EXERCISE BRIEF:
Leaving out every picture, retype the lines below from the top through the one that contains "1.15).build('core', 'oak_dark', t)".

______________________________

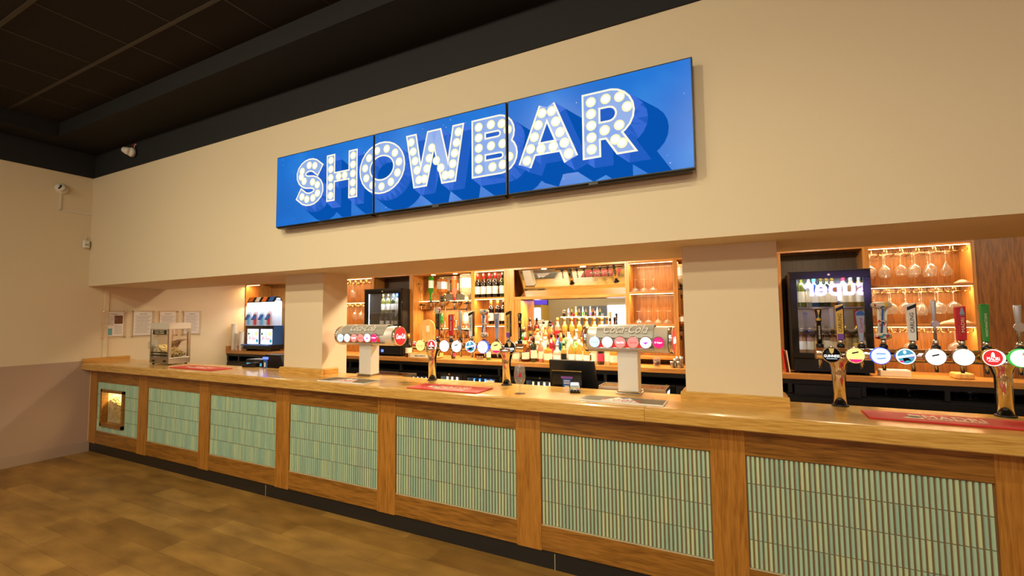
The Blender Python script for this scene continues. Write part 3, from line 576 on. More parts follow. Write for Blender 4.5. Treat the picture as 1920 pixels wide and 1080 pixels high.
bay('fridge_bay', 'dark oak lined recess around the right upright fridge', 7.835, 8.496, (), (), back='oak_dark')
bay('shelf_bay', 'oak stemware bay with three lit glass rails right of the upright fridge', 8.496, 9.20, (SH1, SH2), (2.212, SH1-TH, SH2-TH), e=5.5)
t = thing('end_panel', 'dark stained oak wall panel at the right end of the shelving', 'panel', (9.6, YF+.01, ZK)); MB().box(-.399, .38, 0, .02, 0, 1.15).build('board', 'oak_back', t)
MB().box(-.399, .38, .02, .22, 0, 1.15).build('core', 'oak_dark', t)

RK = [wire_rack(8.53, 9.17, 6, 2.20, 'under the top of the right stemware bay'), wire_rack(8.53, 9.17, 6, SH1-TH-.001, 'under the middle shelf of the right stemware bay'), wire_rack(8.53, 9.17, 6, SH2-TH-.001, 'under the lowest shelf of the right stemware bay'),
      wire_rack(2.2, 2.83, 6, 2.20, 'under the top of the left stemware bay'), wire_rack(2.2, 2.83, 6, SH1-TH-.001, 'under the middle shelf of the left stemware bay')]

# ------------------------------------------------------------------ stemware
def glass_mesh(kind):
    P = {'wine': [(.034, 0), (.034, .002), (.006, .006), (.0035, .015), (.0035, .085), (.008, .094), (.03, .108), (.041, .135), (.042, .15), (.036, .185), (.033, .2)],
         'flared': [(.034, 0), (.034, .002), (.006, .006), (.0035, .015), (.0035, .085), (.01, .094), (.034, .112), (.041, .13), (.038, .165), (.034, .185)],
         'cocktail': [(.034, 0), (.034, .002), (.006, .006), (.0035, .015), (.0035, .08), (.006, .09), (.02, .12), (.036, .15), (.04, .165), (.034, .19), (.032, .2)],
         'coupe': [(.033, 0), (.033, .002), (.006, .006), (.0035, .012), (.0035, .085), (.01, .092), (.036, .106), (.047, .125), (.046, .135)],
         'balloon': [(.034, 0), (.034, .002), (.006, .006), (.0035, .015), (.0035, .08), (.012, .088), (.042, .11), (.05, .135), (.048, .16), (.04, .185)]}[kind]
    return P
GPROTO = {}
def stem(kind, x, y, z, label, group, inv=True, s=1.0):
    if kind not in GPROTO:
        P = glass_mesh(kind); o = MB().lathe(P, n=20, caps=False).add([], []).build({'coupe': 'champagne_saucer', 'wine': 'wine_glass', 'flared': 'wine_glass', 'cocktail': 'cocktail_glass', 'balloon': 'gin_glass'}[kind], 'clear_glass'); GPROTO[kind] = o
    else: o = GPROTO[kind].copy(); C.objects.link(o)
    o.location = (x, y, z); o.rotation_euler = (PI if inv else 0, 0, 0); o.scale = (s, s, s)
    return tag(o, label, {'coupe': 'glass'}.get(kind, 'glass'), group)
def hang(ux, zr, kinds, where, grp, depth=2):
    k = 0
    for d in range(depth):
        for i, u in enumerate(ux):
            if d == 1 and i % 3 == 2: continue
            y = YF+.055+.10*d; x = wy(u, 520, YF+.055).x+(.012 if d else 0)
            kd = kinds[(i+d) % len(kinds)]
            nm = {'wine': 'round bowled wine glass', 'flared': 'tapering wine glass', 'cocktail': 'tulip glass', 'balloon': 'large balloon glass'}[kd]
            stem(kd, x, y, zr-.038, '%s hanging upside down, %s from left, %s row, %s' % (nm, ord_[i], 'front' if d == 0 else 'back', where), grp)
hang([1633, 1660, 1690, 1716, 1746, 1775], 2.20, ['flared', 'wine', 'flared', 'flared', 'wine', 'cocktail'], 'top right rack', 'stemware on the top rack at the right')
hang([1638, 1667, 1695, 1725, 1756, 1785], SH1-TH-.001, ['wine', 'balloon', 'balloon', 'cocktail', 'balloon', 'balloon'], 'middle right rack', 'stemware on the middle rack at the right')
hang([1700, 1745, 1783], SH2-TH-.001, ['balloon', 'cocktail', 'balloon'], 'lowest right rack', 'stemware on the lowest rack at the right', 1)
for u, z, w_ in ((662, 2.20, 'top rack'), (678, SH1-TH-.001, 'lower rack'), (667, SH1-TH-.001, 'lower rack left spot')):
    x = wy(u, 540, YF+.1).x; stem('wine', x, YF+.1, z-.038, 'lone wine glass hanging from the %s beside the left upright fridge' % w_, 'stemware beside the left fridge')
for i, u in enumerate((1191, 1208, 1225)):
    x = wy(u, 545, YF+.07).x; stem('coupe', x, YF+.07, SH1+.012+.136, 'upturned champagne saucer on the upper cubby shelf, %s of three from the left' % ord_[i], 'upturned saucers on the upper cubby shelf')
for i, u in enumerate((1198, 1216, 1234, 1252)):
    x = wy(u, 605, YF+.07).x; stem('coupe', x, YF+.07, SH2+.005+.136, 'upturned champagne saucer on the middle cubby shelf, %s of four from the left' % ord_[i], 'upturned saucers on the middle cubby shelf')
for i, u in enumerate((1658, 1680, 1700, 1716, 1772, 1792, 1812, 1829)):
    p = wy(u, 760, 1.98); stem('flared', p.x, 1.98, .997+.0, 'dim upturned glass in the dark open cabinet under the worktop, %s from the left' % ord_[i], 'glasses in the dark lower cabinet', inv=False, s=.33) if False else stem('balloon', p.x, 1.9+.06*(i % 2), .995-.0, 'dim stemmed glass on the dark shelf under the right worktop, %s from left' % ord_[i], 'glasses in the dark lower cabinet', inv=False, s=.36)

# ------------------------------------------------------------------ bottles
BP = {'wine': (.037, [(.034, 0), (.037, .006), (.037, .185), (.034, .2), (.02, .222), (.0145, .24), (.014, .3)], (.045, .14), (.235, .305, .0155)),
      'spirit': (.037, [(.034, 0), (.037, .006), (.037, .17), (.03, .19), (.015, .205), (.014, .26)], (.04, .13), (.235, .275, .0165)),
      'tall': (.034, [(.031, 0), (.034, .006), (.034, .2), (.028, .222), (.014, .235), (.013, .3)], (.05, .15), (.27, .315, .0155)),
      'squat': (.048, [(.044, 0), (.048, .008), (.048, .11), (.04, .135), (.018, .155), (.015, .2)], (.03, .09), (.185, .22, .018)),
      'flask': (.046, [(.03, 0), (.044, .02), (.052, .07), (.05, .12), (.034, .16), (.016, .18), (.015, .22)], (.05, .1), (.205, .24, .017)),
      'slim': (.026, [(.024, 0), (.026, .005), (.026, .16), (.02, .185), (.011, .2), (.011, .25)], (.04, .12), (.23, .262, .0125)),
      'square': (.045, [(.042, 0), (.045, .005), (.045, .15), (.04, .165), (.016, .18), (.015, .215)], (.035, .12), (.2, .24, .018)),
      'champagne': (.043, [(.04, 0), (.043, .006), (.043, .15), (.036, .19), (.018, .225), (.0145, .29)], (.05, .12), (.21, .305, .0175))}
BR = {}
WORD = {'amber': 'amber', 'clear': 'clear', 'dark': 'near black', 'green': 'bright green', 'darkgreen': 'dark green', 'rose': 'pale rose', 'red': 'crimson', 'blue': 'blue', 'lime': 'lime green', 'gold': 'golden', 'white': 'frosted white', 'orange': 'orange', 'wine': 'dark', 'yellowgreen': 'olive yellow', 'cola': 'brown'}
CWORD = {'black_plastic': 'black', 'red': 'red', 'gold': 'gold', 'white': 'white', 'silver': 'silver', 'blue': 'blue', 'purple': 'purple', 'green': 'green', 'brown': 'brown', 'pink': 'pink', 'cream_letter': 'cream', 'orange': 'orange', 'teal': 'pale blue', 'yellow': 'yellow', 'grey_blue': 'grey', 'white_plastic': 'off white'}
def bottle(kind, x, y, z, col, cap, lab, where, grp=None, inv=False, s=1.0, pour=False):
    if kind not in BR:
        r, P, (l0, l1), (c0, c1, cr) = BP[kind]; n = 4 if kind == 'square' else 18
        t = thing('bottle', 'x', 'bottle')
        def rot4(P): return P
        if kind == 'square':
            w = MB()
            for (ra, za), (rb, zb2) in zip(P[:-1], P[1:]): pass
            w.lathe([(p[0]*1.28, p[1]) for p in P[:4]]+[(p[0]*1.2, p[1]) for p in P[4:]], n=8, sm=False)
        else: w = MB().lathe(P, n=n)
        w.build('glass_body', 'lq_clear', t)
        k = 1.28 if kind == 'square' else 1
        MB().lathe([(r*k+.0006, l0), (r*k+.0006, l1)], n=8 if kind == 'square' else n, caps=False, sm=kind != 'square').build('paper_label', 'white', t)
        MB().lathe([(cr, c0), (cr, c1)], n=14).build('cap', 'black_plastic', t)
        BR[kind] = t; remember(t); use = t
    else: use = copy_tree(BR[kind])
    ch = KIDS[BR[kind].name] if use is BR[kind] else [q for q in C.objects[-4:] if q.parent == use]
    if use is not BR[kind]: ch = LASTC(use)
    for q in ch:
        b = q.name.split('.')[0]
        setmat(q, 'lq_'+col if b == 'glass_body' else (lab if b == 'paper_label' else cap))
    use.location = (x, y, z); use.scale = (s, s, s); use.rotation_euler = (PI if inv else 0, 0, random.uniform(-.3, .3))
    form = {'wine': 'wine bottle', 'spirit': 'spirit bottle', 'tall': 'tall slim bottle', 'squat': 'squat bottle', 'flask': 'round flask bottle', 'slim': 'slim bottle', 'square': 'square bottle', 'champagne': 'sparkling wine bottle'}[kind]
    use['label'] = '%s %s with %s cap, %s' % (WORD[col], form, CWORD[cap], where)
    if grp: use['group'] = grp
    return use
def LASTC(root): return [q for q in C.objects[-8:] if q.parent is root or (q.parent and q.parent.name == root.name)]
def bpx(kind, u, v, Y, Z, col, cap, lab, where, grp=None, **k):
    return bottle(kind, wy(u, v, Y).x, Y, Z, col, cap, lab, where, grp, **k)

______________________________

FULL OUTPUT:
The Blender Python script for this scene continues. Write part 3, from line 576 on. More parts follow. Write for Blender 4.5. Treat the picture as 1920 pixels wide and 1080 pixels high.
bay('fridge_bay', 'dark oak lined recess around the right upright fridge', 7.835, 8.496, (), (), back='oak_dark')
bay('shelf_bay', 'oak stemware bay with three lit glass rails right of the upright fridge', 8.496, 9.20, (SH1, SH2), (2.212, SH1-TH, SH2-TH), e=5.5)
t = thing('end_panel', 'dark stained oak wall panel at the right end of the shelving', 'panel', (9.6, YF+.01, ZK)); MB().box(-.399, .38, 0, .02, 0, 1.15).build('board', 'oak_back', t)
MB().box(-.399, .38, .02, .22, 0, 1.15).build('core', 'oak_dark', t)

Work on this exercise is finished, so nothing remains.